Los presagios resultan ciertos y el sino trágico del amor se cumple. Marianiña muere sin llegar a ver al conde.

Aparte de la pérdida del amor, encontramos reiterada en Rosalía una situación que podíamos calificar de pérdida de la capacidad de amar. Hay un momento en la vida de la mujer en que el amor deja de ser algo operante y pasa a ser una parte de su pasado. En el poema «Olvidémolos mortos» (F. N. 281) una mujer experimenta la imposibilidad de entregarse a un nuevo amor.

Ante la pasión del hombre permanece fría e insensible y siente que el hastío, «como espada de dos filos», invade su espíritu.

En uno de los últimos poemas de En tas orillas del Sar , Rosalía ha hecho el resumen de su evolución respecto al amor. El amor es, al comienzo, una de esas bellas ilusiones juveniles que hacen hermosa la vida; el amor da alegría y sin amor no se concibe vivir:


Tú para mí, yo para ti, bien mío
-murmurabais los dos-.
Es el amor la esencia de la vida,
no hay vida sin amor.


Pasa el tiempo, viene el desengaño; desengaño de un amor concreto pero no del amor. Queda la esperanza de   —154→   recomenzar -«tú de otro y de otra yo»- y con ella el ansia incesante que nos lleva en pos de lo imposible.

Finalmente, sólo queda la aceptación de los hechos irremediables: el amor, como la juventud, se va para siempre. Rosalía lo acepta valientemente:


   No sueñes, ¡ay!, pues que llegó el invierno
frío y desolador.
Huella la nieve, valerosa, y cante
enérgica tu voz.
¡Amor, llama inmortal, rey de la Tierra,
ya para siempre ¡adiós!


(O. C. 657-58)                


El amor ha sido, pues, una realidad importante en la obra de Rosalía; importante y problemática, y no creo que a su concepción del amor se le pueda dar una explicación unitaria. En parte debe de derivar de antiguos y mal superados problemas infantiles, y en parte, de su propia experiencia vital. Hasta qué punto los prejuicios infantiles y la experiencia de la mujer se influyeron, es algo que escapa a los límites de este estudio. Un amor, plena y armoniosamente vivido, resuelve problemas de tipo neurótico anteriores a él; pero también tendencias neurotizantes de origen infantil hacen fracasar un amor maduro. Nosotros hemos dejado aparte la vida de Rosalía para examinar únicamente la concepción del amor que nos dejó en su obra.

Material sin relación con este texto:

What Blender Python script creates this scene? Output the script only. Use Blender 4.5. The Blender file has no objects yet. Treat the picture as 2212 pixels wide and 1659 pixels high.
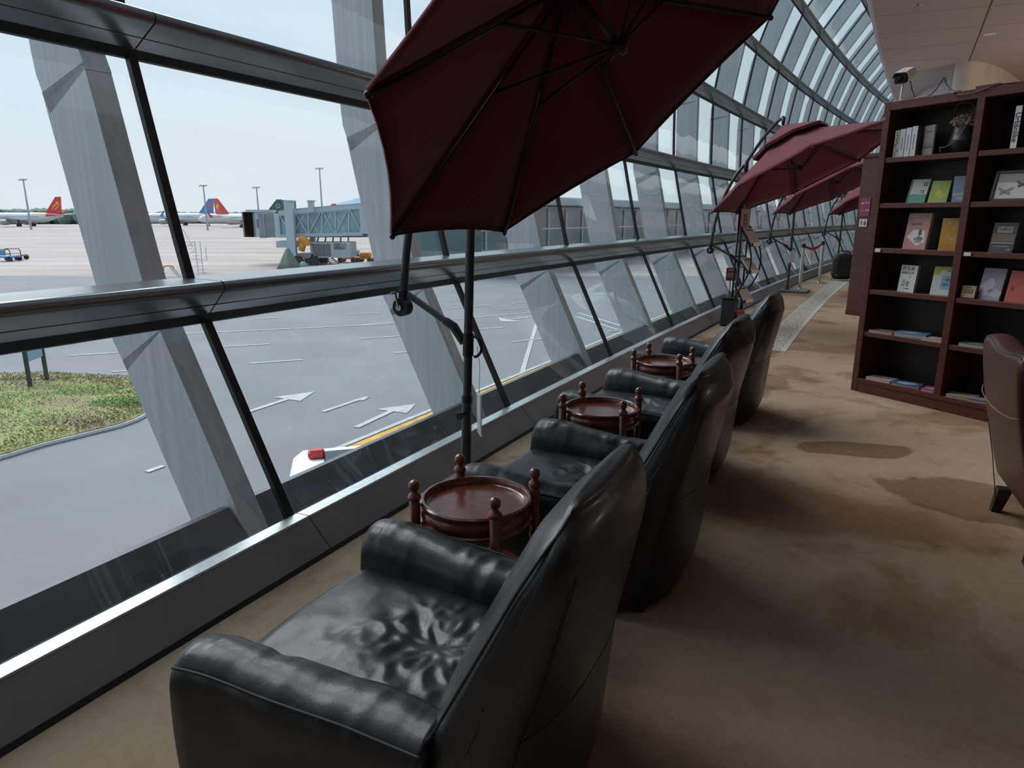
import bpy, bmesh, math, random
from mathutils import Vector, Matrix, noise
random.seed(7)
PI = math.pi
S = bpy.context.scene
COL = S.collection
EYE = 1.55
FPX, PITCH = 1476.5, 0.239708            # focal length in pixels of a 2212 px wide frame, downward pitch

# ------------------------------------------------------------------ camera, world, lights, exposure
cd = bpy.data.cameras.new('camera'); cam = bpy.data.objects.new('camera', cd); COL.objects.link(cam)
cd.sensor_width = 36.0; cd.lens = FPX / 2212 * 36.0; cd.clip_start = .05; cd.clip_end = 6000
cam.location = (0, 0, EYE); cam.rotation_euler = (PI / 2 - PITCH, 0, 0)
S.camera = cam
S.view_settings.view_transform = 'Standard'; S.view_settings.look = 'None'
S.view_settings.gamma = 1.0; S.view_settings.exposure = 0.0
S.view_settings.use_curve_mapping = False

wd = bpy.data.worlds.new('overcast_sky'); S.world = wd; wd.use_nodes = True
nt = wd.node_tree; nt.nodes.clear()
wo = nt.nodes.new('ShaderNodeOutputWorld'); bg = nt.nodes.new('ShaderNodeBackground')
tc = nt.nodes.new('ShaderNodeTexCoord'); sx = nt.nodes.new('ShaderNodeSeparateXYZ')
rp = nt.nodes.new('ShaderNodeValToRGB'); nz = nt.nodes.new('ShaderNodeTexNoise'); mxw = nt.nodes.new('ShaderNodeMix')
mxw.data_type = 'RGBA'; mxw.blend_type = 'MIX'
nt.links.new(tc.outputs['Generated'], sx.inputs[0]); nt.links.new(sx.outputs['Z'], rp.inputs[0])
e = rp.color_ramp.elements
e[0].position = 0.0; e[0].color = (.78, .84, .90, 1)
e[1].position = 1.0; e[1].color = (.30, .55, .84, 1)
k = e.new(.12); k.color = (.74, .84, .92, 1)
k = e.new(.35); k.color = (.56, .76, .93, 1)
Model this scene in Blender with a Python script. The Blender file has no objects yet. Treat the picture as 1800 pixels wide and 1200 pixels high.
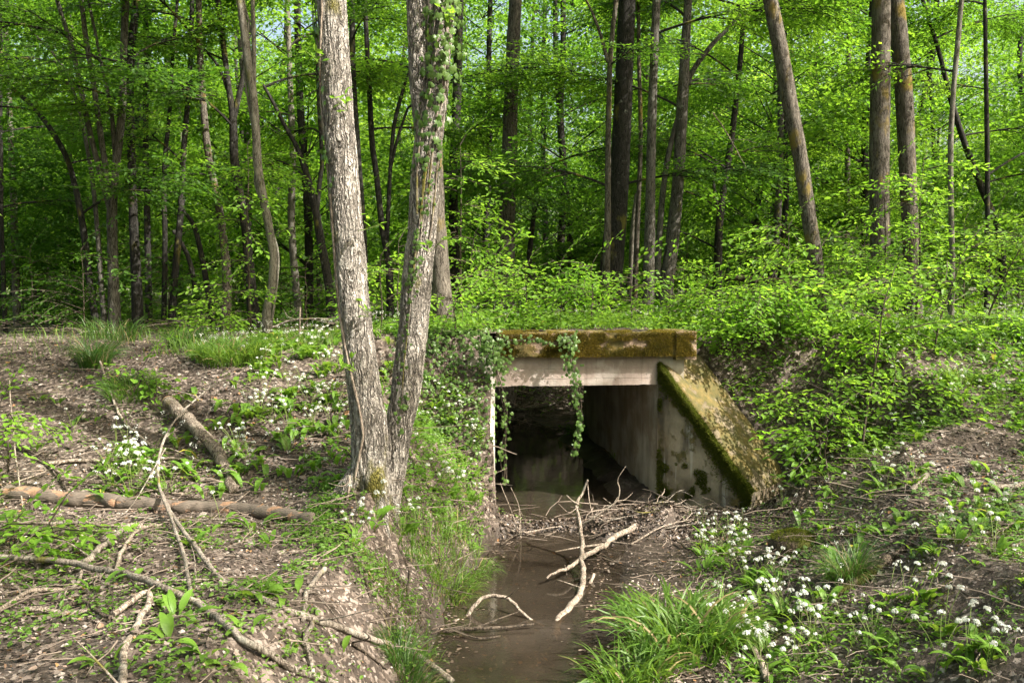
import bpy, math
import numpy as np
from mathutils import Vector, Matrix

C = bpy.context.scene.collection
sc = bpy.context.scene
R = math.radians
rng = np.random.default_rng(11)

# ------------------------------------------------------------------ camera
EYE = 2.5
PITCH = R(3.81)
FPX = 1500.0
cam_d = bpy.data.cameras.new('camera')
cam_d.sensor_width = 36; cam_d.lens = 30.0
cam_d.clip_start = 0.05; cam_d.clip_end = 2000
cam_d.dof.use_dof = False
cam = bpy.data.objects.new('camera', cam_d); C.objects.link(cam)
cam.location = (0, 0, EYE); cam.rotation_euler = (R(90) - PITCH, 0, 0)
sc.camera = cam

# ------------------------------------------------------------------ sky and sun
SUN_DIR = Vector((0.92, -0.44, 1.00)).normalized()      # towards the sun
elev = math.asin(SUN_DIR.z); azim = math.atan2(SUN_DIR.x, SUN_DIR.y)
w = bpy.data.worlds.new("World"); sc.world = w; w.use_nodes = True
nt = w.node_tree
sky = nt.nodes.new('ShaderNodeTexSky'); sky.sky_type = 'NISHITA'; sky.sun_disc = False
sky.sun_elevation = elev; sky.sun_rotation = azim; sky.air_density = 1.3; sky.dust_density = 8.0; sky.ozone_density = 0.6
bg = nt.nodes['Background']; bg.inputs[1].default_value = 0.125
nt.links.new(sky.outputs[0], bg.inputs[0])
sd = bpy.data.lights.new('sun', 'SUN'); sd.energy = 5.0; sd.angle = R(0.53); sd.color = (1.0, 0.94, 0.86)
so = bpy.data.objects.new('sun', sd); C.objects.link(so)
so.rotation_euler = SUN_DIR.to_track_quat('Z', 'Y').to_euler()
so.location = (10, -10, 30)
sc.view_settings.view_transform = 'Standard'; sc.view_settings.look = 'None'
sc.view_settings.exposure = 1.65; sc.view_settings.gamma = 1.0
sc.render.engine = 'CYCLES'
cy = sc.cycles
cy.max_bounces = 7; cy.diffuse_bounces = 4; cy.glossy_bounces = 3; cy.transmission_bounces = 5; cy.transparent_max_bounces = 8
cy.use_denoising = True; cy.denoising_input_passes = 'RGB_ALBEDO_NORMAL'; cy.denoising_prefilter = 'ACCURATE'; cy.sample_clamp_indirect = 6.0; cy.caustics_reflective = False; cy.caustics_refractive = False

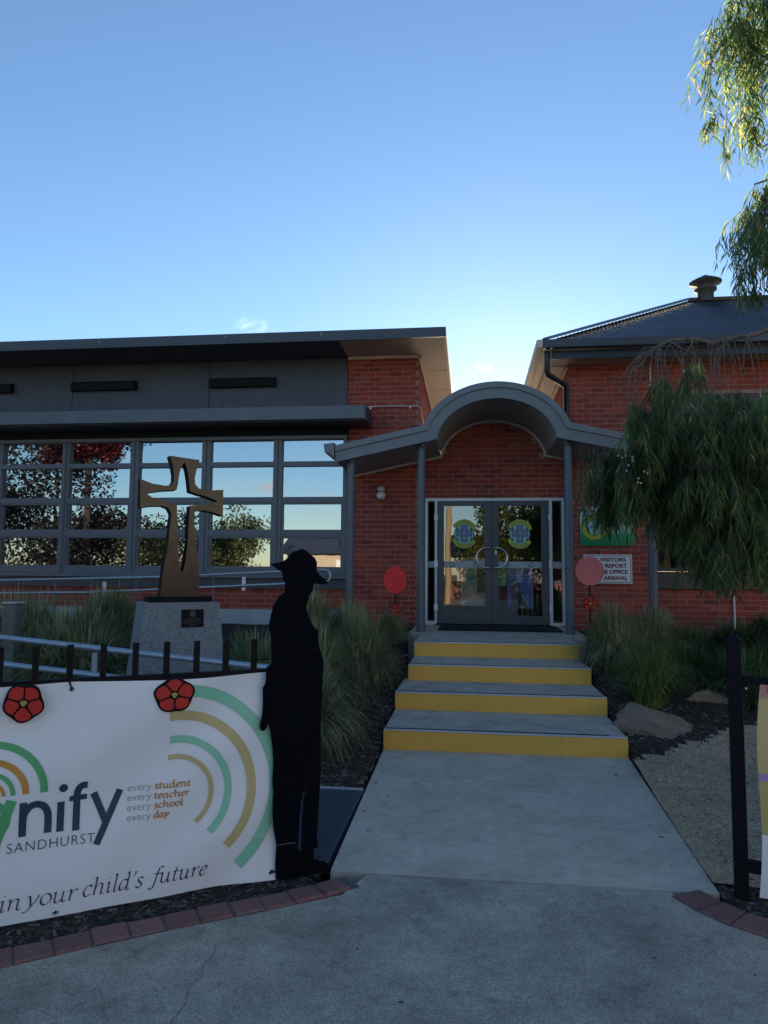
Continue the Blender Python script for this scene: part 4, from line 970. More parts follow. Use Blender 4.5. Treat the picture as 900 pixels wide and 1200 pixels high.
for (s, z, ds, dz) in ((-1.012, 1.035, -.018, .055), (-.03, .052, .05, .004), (-.022, 1.04, .03, .04)):
    part(MB().tube([BN(s, z, .004), BN(s+ds*.4, z+dz*.4, .012), BN(s+ds, z+dz, .004)], .0045, 6), 'cable_tie', M['black'], bn)

# felt poppies pinned to the banner top
def poppy(name, label, s, z, r, rot, group):
    t = thing(name, label, 'poppy', F(s, z, .03), group)
    pr_ = random.Random(int(s*1000)); k1, k2, k3 = pr_.uniform(.02, .05), pr_.uniform(0, 6), pr_.uniform(.92, 1.06)
    ol = [(s+k3*r*(1+k1*math.cos(2*a+k2))*(1+.055*math.cos(5*(a-rot)))*math.cos(a)*1.0, z+r*.97*(1+.055*math.cos(5*(a-rot)))*math.sin(a)) for a in [2*math.pi*k/50 for k in range(50)]]
    part(MB().poly_prism(ol, .034, .050, F), 'backing', M['black'], t)
    for k in range(5):
        a0 = rot+2*math.pi*k/5; pts = []
        for j in range(9):
            a = a0-.575+1.15*j/8; rr = r*.90*(1+k1*math.cos(2*a+k2))*(1+.05*math.cos(5*(a-rot)))*(1-.10*abs((j-4)/4)**3); pts.append((s+k3*rr*math.cos(a), z+.97*rr*math.sin(a)))
        for da, fr in ((.53, .52), (.42, .27), (-.42, .27), (-.53, .52)): pts.append((s+r*fr*math.cos(a0+da), z+r*fr*math.sin(a0+da)))
        part(MB().poly_prism(pts, .050, .055, F), 'petal', M['red'], t)
    part(MB().poly_prism([(s+.013*math.cos(a)*(1+.3*math.sin(3*a)), z+.013*math.sin(a)) for a in [2*math.pi*k/14 for k in range(14)]], .050, .057, F), 'centre', M['poppyyellow'], t)
poppy('poppy', 'red felt poppy pinned to the banner above the navy lettering', -1.212, .987, .088, .9, 'felt poppies pinned to the banner')
poppy('poppy', 'red felt poppy pinned to the banner where the mint arc begins', -.543, .983, .088, .35, 'felt poppies pinned to the banner')

# soldier cut-out
OUT = [(.102, 1.720), (.128, 1.707), (.142, 1.693), (.173, 1.672), (.185, 1.647), (.184, 1.600), (.206, 1.575), (.238, 1.553), (.252, 1.536), (.239, 1.530), (.212, 1.528), (.185, 1.532), (.170, 1.535), (.167, 1.515), (.167, 1.503), (.160, 1.498), (.160, 1.489), (.154, 1.484), (.153, 1.477), (.143, 1.472), (.140, 1.444), (.132, 1.423), (.129, 1.402), (.139, 1.369), (.153, 1.335), (.174, 1.301), (.180, 1.293), (.199, 1.284), (.198, 1.234), (.204, 1.192), (.218, 1.158), (.232, 1.115), (.232, 1.065), (.226, 1.024), (.226, .941), (.222, .859), (.220, .785), (.221, .688), (.221, .587), (.221, .447), (.216, .386), (.213, .279), (.208, .203), (.215, .171), (.211, .145), (.191, .145), (.192, .093), (.263, .062), (.288, .035), (.291, .014), (.260, .013), (.185, .0125), (.096, .0125), (.048, .012), (.008, .012), (-.008, .018), (-.014, .085), (-.010, .188), (-.028, .280), (-.034, .356), (-.032, .460), (-.038, .506), (-.035, .612), (-.042, .688), (-.054, .765), (-.069, .812), (-.076, .786), (-.092, .772), (-.106, .778), (-.110, .800), (-.103, .837), (-.098, .875), (-.097, .913), (-.099, .993), (-.085, 1.016), (-.083, 1.097), (-.050, 1.119), (-.057, 1.168), (-.061, 1.250), (-.075, 1.315), (-.064, 1.372), (-.048, 1.421), (-.023, 1.466), (.009, 1.485), (.010, 1.536), (-.004, 1.561), (-.007, 1.593), (-.043, 1.615), (-.074, 1.635), (-.014, 1.648), (.011, 1.661), (.028, 1.682), (.050, 1.702), (.080, 1.713)]
HOLE = [(.126, .439), (.117, .367), (.110, .300), (.110, .217), (.103, .161), (.123, .135), (.125, .222), (.124, .298), (.132, .411), (.143, .444)]
cs = thing('soldier_cutout', 'life-size black metal cut-out of a soldier in a slouch hat beside the banner', 'cutout', F(.1, 0, .05))
part(MB().poly_prism(OUT, .050, .058, F, holes=[HOLE]), 'plate', M['cutout'], cs)
part(MB().poly_prism([(.145, .50), (.150, .50), (.128, .30), (.122, .30)], .0581, .0600, F), 'leg_seam', M['black'], cs)
part(MB().tube([F(-.141, 1.131, -.01), F(-.09, 1.138, .05), F(-.046, 1.145, .062), F(.173, 1.184, .061), F(.235, 1.10, .03)], .0035, 6), 'tie_wire', M['black'], cs)
part(MB().tube([F(-.005, .19, .061), F(.05, .192, .061), F(.09, .19, .061)], .0022, 5), 'boot_wire', M['frame'], cs)

# right fence with the edge of another banner
PX_, PY_ = 1.335, 3.87
rf = thing('metal_gate_fence', 'black steel fence post with rails at the right of the path', 'fence', (PX_, PY_, 0))
gd = Vector((.93, -.367, 0)).normalized(); gn = Vector((-.367, -.93, 0)).normalized()
def G(s, z, d=0):
    p = Vector((PX_, PY_, 0))+gd*s+gn*d; return (p.x, p.y, z)
def gbox(mb, s0, s1, z0, z1, d0, d1): return mb.poly_prism([(s0, z0), (s1, z0), (s1, z1), (s0, z1)], d0, d1, G)
part(gbox(MB(), -.033, .033, -.1, 1.255, -.033, .033), 'post', M['black'], rf)
cpm = MB().add([G(-.036, 1.255, -.036), G(.036, 1.255, -.036), G(.036, 1.255, .036), G(-.036, 1.255, .036), G(-.036, 1.268, -.036), G(.036, 1.268, -.036), G(.036, 1.268, .036), G(-.036, 1.268, .036), G(-.015, 1.29, -.015), G(.015, 1.29, -.015), G(.015, 1.29, .015), G(-.015, 1.29, .015)],
    [(0, 1, 5, 4), (1, 2, 6, 5), (2, 3, 7, 6), (3, 0, 4, 7), (4, 5, 9, 8), (5, 6, 10, 9), (6, 7, 11, 10), (7, 4, 8, 11), (8, 9, 10, 11)])
part(cpm, 'post_cap', M['black'], rf)
for z0, z1 in ((1.045, 1.09), (.13, .185)): part(gbox(MB(), .0335, 2.6, z0, z1, -.02, .018), 'rail', M['black'], rf)
for k in range(16):
    s = .165+.15*k; part(gbox(MB(), s-.0145, s+.0145, .08, 1.235, -.0135, .0125), 'picket', M['black'], rf)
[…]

Desde su primera obra, La hija del mar, Rosalía se nos muestra enredada en una compleja trama sentimental: identificación con la madre, deseo de superarla, deseo de conseguir el amor del padre, sentimiento de culpabilidad. Estos sentimientos profundos toman en la novela la forma de amor desgraciado (amor no correspondido de Teresa, amor culpable en Esperanza). El hombre aparece como seductor o como objeto de un amor al que no corresponde. La misma   —155→   temática aparece en su obra poética. El amor feliz apenas tiene representación; se habla de él en forma abstracta: debe ser suave, sin violencias, sin sobresaltos, lo opuesto al amor-pasión. El amor carnal inspira un fuerte recelo, se elude tratar de él. El amor lleva aparejado el dolor. El amor, en lo que tiene de felicidad, es una ilusión que el tiempo desvanece. Del amor prohibido se destaca sólo el remordimiento, la angustia, la vergüenza; la mujer es, en él, siempre la víctima.

Esta es la visión del amor que ofrece Rosalía: visión pesimista, negativa, que en parte tuvo que estar condicionada por su historia infantil y sus problemas de aquella época; pero, en parte también, por su vida de mujer. Mientras no tengamos una biografía bien documentada de Rosalía, nos moveremos en el campo de las hipótesis.